I wonder, though, if he didn't also find "sinners" more real and open than others (I put "sinners" in quotation marks because the truth is that we area all sinners). Certainly they were more genuine and accepting than the religious leaders. But even Jesus' own disciples didn't really get Jesus. They vied for position, acted faithlessly, and seldom seemed to understand him (though they eventually changed). In contrast, Jesus marveled at pagan military commanders who understood his power and authority (Mt 8.5-13), or prostitutes who understood his love (Lk 7.36-50). They saw something in Jesus that even his closest friends seldom comprehended. And Jesus saw something special in them as well.

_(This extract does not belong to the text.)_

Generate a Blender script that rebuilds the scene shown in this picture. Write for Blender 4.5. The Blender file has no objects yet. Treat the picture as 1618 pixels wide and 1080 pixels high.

I'm not suggesting that Jesus preferred the company of people far from God to the company of those who were of kindred spirit in matters of the spirit (or, of the Spirit). But he certainly preferred the former to the religious people. I sometimes wonder who he would prefer today. One of the characteristics of the religious people of Jesus' world was that they disdained "sinners" and kept aloof of them. Has the church today been a little guilty of that? Have we secluded ourselves from the world so much that it could never be said of us that we are friends of the "sinners"? Have we enough compassion for people who are far from God to spend time with them, eat with them, and become their friends? Or are we so uncomfortable around unbelievers that we shun their company?